E-commerce niches are getting claimed so quickly that there might not be time for business school anymore. Aaron Ross, 27, was an undergraduate at Stanford but turned down a spot in this fall's class at the B school to start his own company, EquipmentLeasing.com Unable to afford any advertising more expensive than free beer, Ross threw a happy hour last month on the roof of the Potrero Brewing Co. in San Francisco. He sent out invitations to 30 friends via the party-planning website Evite. Two hundred people showed up. "It's all about the buzz," Ross said, basking in the early-evening sun and in his sudden celebrity. "I can't explain it. It's like magic."

This is why people come to the Bay Area, when they could just as easily launch a dog-food site from Wichita, Kans. Internet entrepreneurs network tirelessly, going to happy hours and barbecues to glad-hand investors and glean tips about how to find law firms, Web designers and publicists. Entrepreneurs from this year's Stanford business-school class gather for a monthly working barbecue that is perhaps the most exclusive ticket in Silicon Valley--so exclusive that the organizers had to take a vote on whether to invite entrepreneurs from the class of 1998.

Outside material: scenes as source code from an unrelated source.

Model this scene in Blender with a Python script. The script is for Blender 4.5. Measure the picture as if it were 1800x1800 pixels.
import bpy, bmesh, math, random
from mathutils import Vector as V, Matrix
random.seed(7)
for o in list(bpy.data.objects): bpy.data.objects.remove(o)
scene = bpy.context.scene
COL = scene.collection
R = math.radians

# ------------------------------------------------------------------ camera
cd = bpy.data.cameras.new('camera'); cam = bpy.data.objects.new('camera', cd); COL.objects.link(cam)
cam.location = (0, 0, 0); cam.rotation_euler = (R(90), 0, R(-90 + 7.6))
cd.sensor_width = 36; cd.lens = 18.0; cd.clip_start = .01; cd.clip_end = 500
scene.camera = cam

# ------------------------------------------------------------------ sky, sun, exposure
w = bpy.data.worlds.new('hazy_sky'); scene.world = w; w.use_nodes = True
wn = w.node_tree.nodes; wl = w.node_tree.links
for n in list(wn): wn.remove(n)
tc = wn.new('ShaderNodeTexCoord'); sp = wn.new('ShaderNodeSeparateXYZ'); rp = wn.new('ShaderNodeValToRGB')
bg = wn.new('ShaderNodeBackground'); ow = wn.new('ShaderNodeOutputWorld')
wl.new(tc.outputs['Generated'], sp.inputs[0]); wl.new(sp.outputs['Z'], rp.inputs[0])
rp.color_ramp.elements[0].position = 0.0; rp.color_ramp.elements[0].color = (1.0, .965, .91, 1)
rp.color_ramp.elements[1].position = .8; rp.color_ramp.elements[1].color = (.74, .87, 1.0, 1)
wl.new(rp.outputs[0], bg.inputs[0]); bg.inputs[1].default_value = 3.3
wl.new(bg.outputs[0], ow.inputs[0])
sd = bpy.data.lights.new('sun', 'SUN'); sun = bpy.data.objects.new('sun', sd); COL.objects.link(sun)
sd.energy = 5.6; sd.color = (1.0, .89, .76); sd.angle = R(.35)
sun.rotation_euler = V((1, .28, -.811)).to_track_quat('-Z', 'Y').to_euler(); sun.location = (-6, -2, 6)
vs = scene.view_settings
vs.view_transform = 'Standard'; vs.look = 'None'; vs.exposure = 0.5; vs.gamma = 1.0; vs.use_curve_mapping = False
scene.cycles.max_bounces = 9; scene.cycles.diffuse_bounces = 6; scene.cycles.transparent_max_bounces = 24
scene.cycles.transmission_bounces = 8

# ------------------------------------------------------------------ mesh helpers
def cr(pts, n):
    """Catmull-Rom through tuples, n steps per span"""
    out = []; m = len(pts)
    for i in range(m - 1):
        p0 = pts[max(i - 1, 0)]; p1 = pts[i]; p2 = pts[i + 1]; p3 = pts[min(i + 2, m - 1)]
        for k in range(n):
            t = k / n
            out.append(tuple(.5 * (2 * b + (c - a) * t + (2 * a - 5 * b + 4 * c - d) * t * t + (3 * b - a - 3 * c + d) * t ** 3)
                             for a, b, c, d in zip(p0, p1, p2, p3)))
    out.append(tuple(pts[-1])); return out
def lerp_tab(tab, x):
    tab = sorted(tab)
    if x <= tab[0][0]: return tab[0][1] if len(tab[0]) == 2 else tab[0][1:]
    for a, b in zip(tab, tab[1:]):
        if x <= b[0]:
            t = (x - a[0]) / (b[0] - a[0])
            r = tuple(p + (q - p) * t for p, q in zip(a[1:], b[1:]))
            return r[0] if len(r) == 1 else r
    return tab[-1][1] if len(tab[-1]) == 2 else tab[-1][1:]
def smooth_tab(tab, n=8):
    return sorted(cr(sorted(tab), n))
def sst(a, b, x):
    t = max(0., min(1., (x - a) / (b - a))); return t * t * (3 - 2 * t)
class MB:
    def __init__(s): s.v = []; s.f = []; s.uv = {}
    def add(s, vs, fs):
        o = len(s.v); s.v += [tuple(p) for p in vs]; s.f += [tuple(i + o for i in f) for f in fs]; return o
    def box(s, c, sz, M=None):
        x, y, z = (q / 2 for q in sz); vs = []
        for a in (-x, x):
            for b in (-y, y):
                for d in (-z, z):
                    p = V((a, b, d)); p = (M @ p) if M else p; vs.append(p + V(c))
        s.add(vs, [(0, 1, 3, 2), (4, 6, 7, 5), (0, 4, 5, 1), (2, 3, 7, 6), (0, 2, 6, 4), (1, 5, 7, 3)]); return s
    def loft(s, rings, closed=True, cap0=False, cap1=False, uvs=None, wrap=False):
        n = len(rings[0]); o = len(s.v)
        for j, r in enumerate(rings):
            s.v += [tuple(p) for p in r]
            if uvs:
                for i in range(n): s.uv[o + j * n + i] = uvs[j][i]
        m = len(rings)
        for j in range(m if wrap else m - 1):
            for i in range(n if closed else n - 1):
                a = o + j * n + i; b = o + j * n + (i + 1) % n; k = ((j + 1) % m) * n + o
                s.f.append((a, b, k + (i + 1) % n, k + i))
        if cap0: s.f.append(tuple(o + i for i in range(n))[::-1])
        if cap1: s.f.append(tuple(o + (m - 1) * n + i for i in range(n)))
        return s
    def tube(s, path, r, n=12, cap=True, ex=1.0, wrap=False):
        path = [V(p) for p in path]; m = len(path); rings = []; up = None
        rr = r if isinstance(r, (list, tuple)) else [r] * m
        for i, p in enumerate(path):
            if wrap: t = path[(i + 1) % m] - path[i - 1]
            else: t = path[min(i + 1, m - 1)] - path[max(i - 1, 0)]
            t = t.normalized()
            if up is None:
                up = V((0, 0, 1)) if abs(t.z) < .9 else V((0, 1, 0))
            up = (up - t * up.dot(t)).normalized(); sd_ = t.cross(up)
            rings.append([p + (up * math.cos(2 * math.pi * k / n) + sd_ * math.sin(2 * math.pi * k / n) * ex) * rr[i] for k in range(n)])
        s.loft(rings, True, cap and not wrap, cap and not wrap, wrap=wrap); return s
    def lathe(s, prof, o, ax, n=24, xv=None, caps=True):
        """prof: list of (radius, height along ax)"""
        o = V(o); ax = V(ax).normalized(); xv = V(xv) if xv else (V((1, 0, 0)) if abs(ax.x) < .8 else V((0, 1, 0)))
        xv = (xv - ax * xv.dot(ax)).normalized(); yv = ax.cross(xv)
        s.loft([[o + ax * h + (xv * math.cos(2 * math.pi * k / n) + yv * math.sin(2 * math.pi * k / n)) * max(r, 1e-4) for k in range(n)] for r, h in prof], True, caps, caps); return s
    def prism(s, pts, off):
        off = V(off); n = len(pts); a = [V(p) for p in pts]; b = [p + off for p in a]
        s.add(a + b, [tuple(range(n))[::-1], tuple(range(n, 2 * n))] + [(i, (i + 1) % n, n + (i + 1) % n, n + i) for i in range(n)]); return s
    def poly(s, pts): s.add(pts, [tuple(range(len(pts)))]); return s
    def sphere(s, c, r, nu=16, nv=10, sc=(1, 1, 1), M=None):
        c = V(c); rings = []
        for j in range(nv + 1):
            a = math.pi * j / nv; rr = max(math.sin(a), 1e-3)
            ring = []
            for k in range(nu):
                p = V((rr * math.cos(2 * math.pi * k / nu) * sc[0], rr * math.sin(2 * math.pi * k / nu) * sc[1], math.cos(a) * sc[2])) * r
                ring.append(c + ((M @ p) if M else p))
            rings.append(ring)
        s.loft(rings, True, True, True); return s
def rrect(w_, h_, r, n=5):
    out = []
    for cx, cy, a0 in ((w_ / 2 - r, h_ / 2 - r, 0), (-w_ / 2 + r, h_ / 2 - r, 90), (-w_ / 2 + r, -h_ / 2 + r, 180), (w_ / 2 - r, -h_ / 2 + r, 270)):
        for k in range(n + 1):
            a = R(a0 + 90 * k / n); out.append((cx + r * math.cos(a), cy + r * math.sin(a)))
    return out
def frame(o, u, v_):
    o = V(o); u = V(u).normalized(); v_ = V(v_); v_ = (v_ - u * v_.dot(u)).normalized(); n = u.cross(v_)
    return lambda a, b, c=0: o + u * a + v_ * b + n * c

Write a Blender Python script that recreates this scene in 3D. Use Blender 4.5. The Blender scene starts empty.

It's impossible at these gatherings to find anyone talking about anything but one another's Internet start-ups. The new entrepreneurs are oddly proud of knowing nothing about politics, sports or pop culture. And they don't mind admitting that they have no social lives. "Dates bore me," says Ross. "Especially dates with women who aren't in the tech industry. That's my life. If they can't relate to that, then what do we have?"

Perhaps Ross is another potential customer for TheMan.com So is Lui, for that matter. By the time his site launched last Friday, Lui was in his fourth month of self-imposed exile from the real world. Working 17-hour days, he's gone on one date all summer. And that was for work. "I need to stay in touch with the social world, given our topic area," he says. "I'm married to this now."